*SOURCE MATERIAL*:
.....

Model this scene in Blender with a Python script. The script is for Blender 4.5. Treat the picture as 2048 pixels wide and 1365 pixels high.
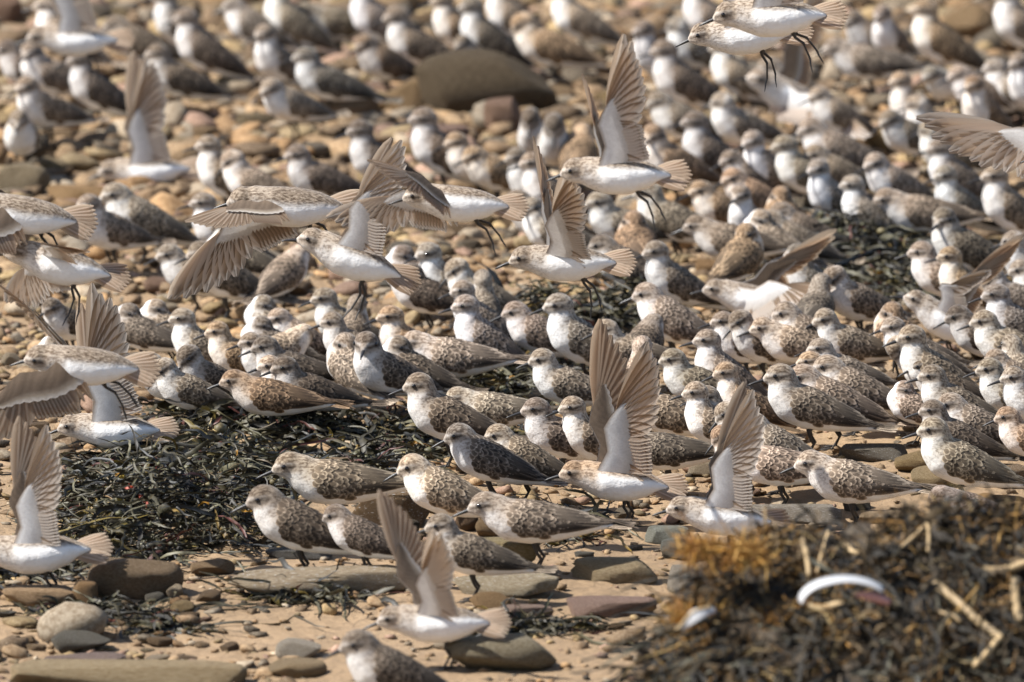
import bpy, bmesh, math, random
import numpy as np
from mathutils import Vector, Matrix
from mathutils.bvhtree import BVHTree

R = math.radians
for o in list(bpy.data.objects):
    bpy.data.objects.remove(o)
SC = bpy.context.scene
COL = SC.collection

# ------------------------------------------------------------------ camera
DIST, TILT = 20.0, R(10.0)
CAM_Z, CAM_Y = DIST * math.sin(TILT), -DIST * math.cos(TILT)
FPX = 1024 / math.tan(R(2.22))
cam_data = bpy.data.cameras.new('camera')
cam = bpy.data.objects.new('camera', cam_data)
COL.objects.link(cam)
cam.location = (0, CAM_Y, CAM_Z)
cam.rotation_euler = (math.pi / 2 - TILT, 0, 0)
cam_data.sensor_width = 36
cam_data.lens = 18 / math.tan(R(2.22))
cam_data.clip_start, cam_data.clip_end = 0.5, 600
cam_data.dof.use_dof = True
cam_data.dof.focus_distance = 18.75
cam_data.dof.aperture_fstop = 7.4
SC.camera = cam

# ------------------------------------------------------------------ light
SUN_EL, SUN_AZ = 49.0, 180.0 + 9.0        # azimuth counted from +X towards +Y: from the left, a touch in front
w = bpy.data.worlds.new('World'); SC.world = w; w.use_nodes = True
nt = w.node_tree; nt.nodes.clear()
sky = nt.nodes.new('ShaderNodeTexSky'); sky.sky_type = 'NISHITA'; sky.sun_disc = False
sky.sun_elevation = R(SUN_EL); sky.sun_rotation = R(90 - SUN_AZ)
bg = nt.nodes.new('ShaderNodeBackground'); bg.inputs[1].default_value = 0.085
wo = nt.nodes.new('ShaderNodeOutputWorld')
nt.links.new(sky.outputs[0], bg.inputs[0]); nt.links.new(bg.outputs[0], wo.inputs[0])
sun_data = bpy.data.lights.new('sun', 'SUN'); sun = bpy.data.objects.new('sun', sun_data); COL.objects.link(sun)
sun_data.energy = 5.0; sun_data.angle = R(0.5); sun_data.color = (1.0, 0.97, 0.92)
sv = Vector((math.cos(R(SUN_AZ)) * math.cos(R(SUN_EL)), math.sin(R(SUN_AZ)) * math.cos(R(SUN_EL)), math.sin(R(SUN_EL))))
sun.rotation_euler = sv.to_track_quat('Z', 'Y').to_euler()
SC.view_settings.view_transform = 'Standard'; SC.view_settings.look = 'None'
SC.view_settings.exposure = 0.95; SC.view_settings.gamma = 1; SC.view_settings.use_curve_mapping = False
SC.cycles.max_bounces = 6

# ------------------------------------------------------------------ helpers
CAMP = Vector((0, CAM_Y, CAM_Z))
FW = Vector((0, math.cos(TILT), -math.sin(TILT))); UP = Vector((0, math.sin(TILT), math.cos(TILT)))
def ray(px, py):
    return FW + Vector((1, 0, 0)) * ((px - 1024) / FPX) + UP * ((682.5 - py) / FPX)
def on_plane(px, py, z=0.0):
    d = ray(px, py); return CAMP + d * ((z - CAM_Z) / d.z)
def at_dist(px, py, dist):
    d = ray(px, py); return CAMP + d * (dist / d.length)

def gz(x, y):
    """height of the shingle (gentle swells)"""
    return (0.010 * np.sin(1.9 * x + 0.7) * np.cos(2.3 * y + 0.4) + 0.006 * np.sin(5.1 * x + 2.2 * y) + 0.004 * np.sin(9.7 * y - 3.1 * x + 1.0)
            + 0.002 * np.sin(21 * x + 13 * y))
def on_ground(px, py, dz=0.0):
    z = 0.0
    for _ in range(3):
        p = on_plane(px, py, z + dz); z = float(gz(p.x, p.y))
    return p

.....

*WHAT IS NEEDED*:
Leave the pictures out and copy the rest of the data exactly.

*ANSWER IN FULL*:
Model this scene in Blender with a Python script. The script is for Blender 4.5. Treat the picture as 2048 pixels wide and 1365 pixels high.
import bpy, bmesh, math, random
import numpy as np
from mathutils import Vector, Matrix
from mathutils.bvhtree import BVHTree

R = math.radians
for o in list(bpy.data.objects):
    bpy.data.objects.remove(o)
SC = bpy.context.scene
COL = SC.collection

# ------------------------------------------------------------------ camera
DIST, TILT = 20.0, R(10.0)
CAM_Z, CAM_Y = DIST * math.sin(TILT), -DIST * math.cos(TILT)
FPX = 1024 / math.tan(R(2.22))
cam_data = bpy.data.cameras.new('camera')
cam = bpy.data.objects.new('camera', cam_data)
COL.objects.link(cam)
cam.location = (0, CAM_Y, CAM_Z)
cam.rotation_euler = (math.pi / 2 - TILT, 0, 0)
cam_data.sensor_width = 36
cam_data.lens = 18 / math.tan(R(2.22))
cam_data.clip_start, cam_data.clip_end = 0.5, 600
cam_data.dof.use_dof = True
cam_data.dof.focus_distance = 18.75
cam_data.dof.aperture_fstop = 7.4
SC.camera = cam

# ------------------------------------------------------------------ light
SUN_EL, SUN_AZ = 49.0, 180.0 + 9.0        # azimuth counted from +X towards +Y: from the left, a touch in front
w = bpy.data.worlds.new('World'); SC.world = w; w.use_nodes = True
nt = w.node_tree; nt.nodes.clear()
sky = nt.nodes.new('ShaderNodeTexSky'); sky.sky_type = 'NISHITA'; sky.sun_disc = False
sky.sun_elevation = R(SUN_EL); sky.sun_rotation = R(90 - SUN_AZ)
bg = nt.nodes.new('ShaderNodeBackground'); bg.inputs[1].default_value = 0.085
wo = nt.nodes.new('ShaderNodeOutputWorld')
nt.links.new(sky.outputs[0], bg.inputs[0]); nt.links.new(bg.outputs[0], wo.inputs[0])
sun_data = bpy.data.lights.new('sun', 'SUN'); sun = bpy.data.objects.new('sun', sun_data); COL.objects.link(sun)
sun_data.energy = 5.0; sun_data.angle = R(0.5); sun_data.color = (1.0, 0.97, 0.92)
sv = Vector((math.cos(R(SUN_AZ)) * math.cos(R(SUN_EL)), math.sin(R(SUN_AZ)) * math.cos(R(SUN_EL)), math.sin(R(SUN_EL))))
sun.rotation_euler = sv.to_track_quat('Z', 'Y').to_euler()
SC.view_settings.view_transform = 'Standard'; SC.view_settings.look = 'None'
SC.view_settings.exposure = 0.95; SC.view_settings.gamma = 1; SC.view_settings.use_curve_mapping = False
SC.cycles.max_bounces = 6

# ------------------------------------------------------------------ helpers
CAMP = Vector((0, CAM_Y, CAM_Z))
FW = Vector((0, math.cos(TILT), -math.sin(TILT))); UP = Vector((0, math.sin(TILT), math.cos(TILT)))
def ray(px, py):
    return FW + Vector((1, 0, 0)) * ((px - 1024) / FPX) + UP * ((682.5 - py) / FPX)
def on_plane(px, py, z=0.0):
    d = ray(px, py); return CAMP + d * ((z - CAM_Z) / d.z)
def at_dist(px, py, dist):
    d = ray(px, py); return CAMP + d * (dist / d.length)

def gz(x, y):
    """height of the shingle (gentle swells)"""
    return (0.010 * np.sin(1.9 * x + 0.7) * np.cos(2.3 * y + 0.4) + 0.006 * np.sin(5.1 * x + 2.2 * y) + 0.004 * np.sin(9.7 * y - 3.1 * x + 1.0)
            + 0.002 * np.sin(21 * x + 13 * y))
def on_ground(px, py, dz=0.0):
    z = 0.0
    for _ in range(3):
        p = on_plane(px, py, z + dz); z = float(gz(p.x, p.y))
    return p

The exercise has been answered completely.